India (Partabgarh, Rajasthan),
late 19th century

Height: 2.6 cm
Length: 7 cm
Depth: 5.5 cm

A rectangular silver box inset with an amber red glass panel to the top of the hinged cover, decorated in the thewa technique, whereby a sheet of delicately pierced and patterned gold foil is fused by the application of heat to the transparent coloured glass below, then mounted within a silver-gilt frame. The scene depicted is a hunting scene with hunters on an elephant shooting at a rearing tiger, with storks and cranes amidst the water lilies in the stream or lake below.

The silver box on which the thewa panel is set is decorated in repoussé with scrolling floral designs of trefoil flowers within leaf palmettes spaced by pendant trefoil flowers dangling from a vine. The whole is therefore a harmonious blend of gold, silver and silver-gilt against which the amber glass richly gleams.

Partabgarh in Rajasthan was formerly a small Rajputana principality with its own ruler, established by Maharawat Partab Singh at the beginning of the eighteenth century. Its poetic name is a combination of partab meaning bow-shot or the range of the arrow’s flight, and garh (city).

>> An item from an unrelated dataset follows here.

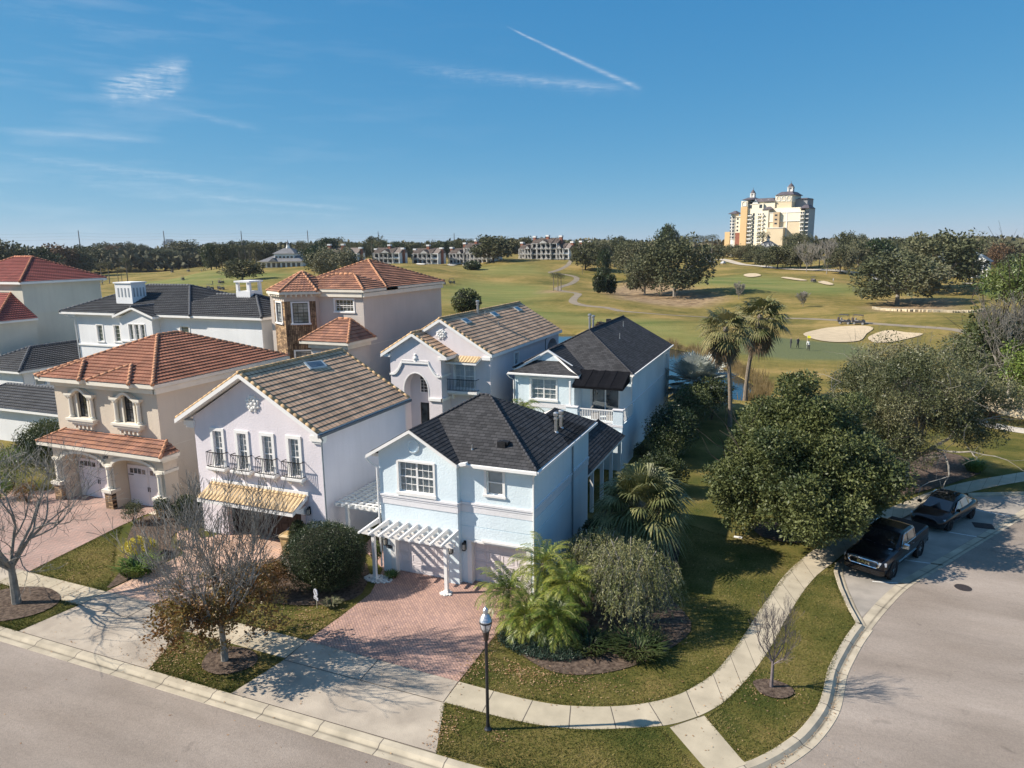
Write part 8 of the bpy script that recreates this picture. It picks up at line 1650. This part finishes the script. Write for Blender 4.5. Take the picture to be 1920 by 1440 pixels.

Thewa simply means “setting” in Rajasthani Hindi. According to Henrietta Sharp Cockrell, the earliest known dated piece of thewa is a portable Hindu shrine given to John Malcom, an administrator in central India, in 1822. The quality of the thewa panels on the shrine support the view that the technique was already well established by this time and possibly since the eighteenth century.(1)

Craftsmen in Partabgarh claim that this unique technique, practised only by men of a related family called the Raj Sonis, originated seven generations ago with Nathuni Sonewalla, a goldsmith ancestor of the family who created the style in 1767. The source of his inspiration is unknown as it resembles no other in India and the process remains to this day a closely guarded secret. Oppi Untracht provides a detailed analysis combining partial information reticently provided by living craftsmen, and logical deductions based on his examination of jewelled pieces through a magnifying loop.(2)

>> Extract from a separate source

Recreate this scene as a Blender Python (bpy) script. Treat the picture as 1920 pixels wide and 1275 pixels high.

The process begins with a thin sheet of 24-karat gold laid down on a board covered with lac. The lac is warmed and the metal pressed tightly onto it. When the lac cools and hardens its resilience supports the pressure of tooling. The subject is drawn in outline with a steel scriber (sui). Varied details within the outlines are created with small chasing punches (chheni), each face having different shapes and patterns such as dots, circles, straight and curved lines, and textures. The punch is tapped lightly with a small metal rod, slight pressure being enough to make an impression on the thin foil. The background of the design is then removed by piercing with tiny chisels called tankla so that the glass can be viewed through the openings.

The glass is said to come from Kashmir or imported from Europe, perhaps Bohemia or Poland. Sheets are cut into a shape corresponding to the patterned gold foil. The glass is placed on mica, which will not adhere to the glass when heated, then the foil is placed on top of the glass and the whole placed in an open clay crucible filled with sand and ash. Blowpipes bring up the temperature to turn the glass red hot. At this point the gold fuses with the glass and the amalgamated whole is immediately withdrawn from heat and allowed to cool slowly to allow for the unequal rate of contraction between glass and metal. Cooled too quickly and the glass might crack. The temperature of the crucible is well below the melting point of gold and because the gold is 24-karat and pure, no discolouring oxides form during heating as might happen with gold alloys containing copper.

The glass is then mounted in a silver-gilt frame that has been prepared to the correct size. Before this is done a flat sheet of brightly polished silver or tinfoil (varak) is placed in the closed back setting below the thewa unit to reflect light through the glass.

thewa box from the collection of the Right Honourable The Baroness Thatcher of Kesteven, LG, OM FRS was published in the Simon Ray 2016 Indian & Islamic Works of Art catalogue, pp. 91-91, cat. 38.

Provenance:

The Sam Kenrick Collection
It was during his time in India and Sri Lanka as a development officer for Christian Aid and later Oxfam that Sam Kenrick really became interested in the art of the sub-continent. His Asian collection consists of paintings depicting Indian subjects by both Indian and European artists, and art from India and Sri Lanka, from the fifteenth to the twentieth centuries.

References:

1. Henrietta Sharp Cockrell, in “Thewa work of Pratapgarh (Partabgarh)”, a discussion of thewa objects in the Khalili Collection in Pedro Moura Carvalho, Gems and Jewels of Mughal India: The Nasser D. Khaili Collection of Islamic Art, Vol. XVIII, pp. 272-283, cat. nos.156-163. Thewa work in the Victoria and Albert Museum is illustrated in Susan Stronge, Nima Smith and J. C. Harle, A Golden Treasury: Jewellery from the Indian Subcontinent, 1988, pp. 105-107, nos. 119, 120 and 121, and pp. 108-109, no. 124 for Sir John Malcom’s shrine.
2. Oppi Untracht, Traditional Jewelry of India, 1997, pp. 300-303.